Police Chief Gets a Lesson About the Flag

Fighting For Important Causes In State And Federal Courts

By Erin McCauley, Courthouse News Service
February 26, 2016
PITTSBURGH (CN) – Pennsylvania police illegally arrested a Native American for what its police chief called an “unpatriotic” desecration of the flag, which he spray-painted and hung upside-down on his own porch – which happened to be across the street from the police station, the man claims in court.
Joshuaa Brubaker sued Allegheny Township and its Police Chief Leo Berg III, who was the assistant chief when Brubaker was arrested in May 2014, for violating Pennsylvania’s flag desecration laws.
Brubaker spray-painted “A.I.M.” – for the American Indian Movement – on the flag and hung it upside down on his porch “to communicate his distress over a Pennsylvania Supreme Court decision and the United States government’s proposed Keystone Pipeline routing through a sacred Native American site, Wounded Knee, South Dakota,” he says in his Feb. 24 complaint in Federal Court.
The Wounded Knee protest is self-explanatory. The Pennsylvania Supreme Court had ruled that police do not need a warrant to search a vehicle.
Brubaker wants Pennsylvania’s two flag laws – “flag desecration” and “flag insult” – declared unconstitutional, damages for constitutional violations, and punitive damages from Chief Berg.
Insulting the flag in Pennsylvania is punishable by up to two years in prison and a fine, desecrating it by one year and a fine.
Brubaker says he is “part Native American by birth,” but does not identify the tribe, nor was it identified in reports on his arrest, which was widely covered in Native American newspapers, such as Indian Country Today.
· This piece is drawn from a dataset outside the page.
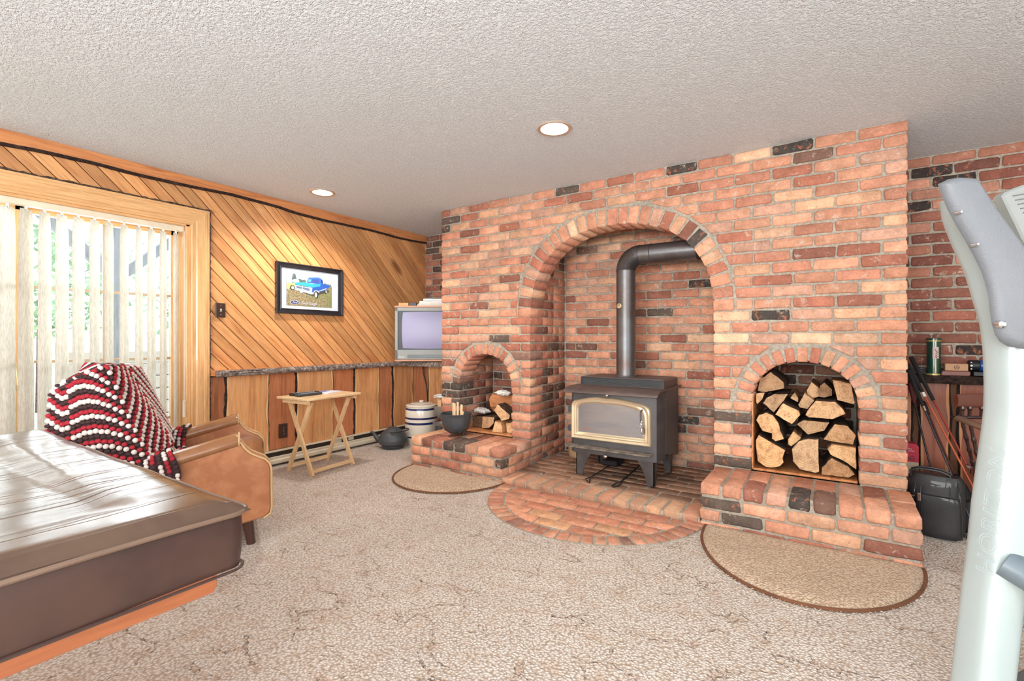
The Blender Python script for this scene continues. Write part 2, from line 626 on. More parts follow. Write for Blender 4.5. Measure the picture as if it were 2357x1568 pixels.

Brubaker says he hung the flag “to communicate his distress” and that he used his flag to prompt people to think about their freedoms and to teach his children ‘that when you believe in something strongly, you have to take a stance, no matter whether it’s popular or unpopular.'”
Chief Berg told Indian Country today that he arrested Brubaker because people were offended by his protest. The Allegheny Township police station is in Municipal Hall, across the street from Brubaker’s house.
Brubaker says in his lawsuit that Berg told him he was arresting him “because he felt that the flag display was ‘very offensive,’ ‘disgraceful,’ and ‘unpatriotic.'”
He says Berg also told him he was charging him with misdemeanors because the ‘A.I.M.’ initials were not written in a ‘neat, orderly way’; and the flag wasn’t … displayed … patriotically … or in an honorable … decent way,'” and that Brubaker “had not ‘earned [the] privilege’ to ‘utilize a United States symbol for his personal use’ because of his political views.” (Ellipses in complaint.)
Berg seized the flag and took it.
Brubaker then walked across the street to the police station to report a stolen flag.
Berg then “ordered a subordinate officer to ask Mr. Brubaker to complete a stolen item report as prosecutorial tactic to secure Mr. Brubaker’s admission that it was his flag,” Brubaker says.
When Berg told him he was being charged with desecrating and insulting the flag, Brubaker says, he apologized, and offered to “help Chief Berg understand why he felt that it was legal to use his flag to express his political views.”
A Blair County judge dismissed the charges in April 2015, citing the First Amendment.
Brubaker seeks declaratory judgment that state flag laws are unconstitutional, damages and an injunction.
He is represented by Andrew Shubin, of State College, and Witold Walczak, with the ACLU’s Pittsburgh office.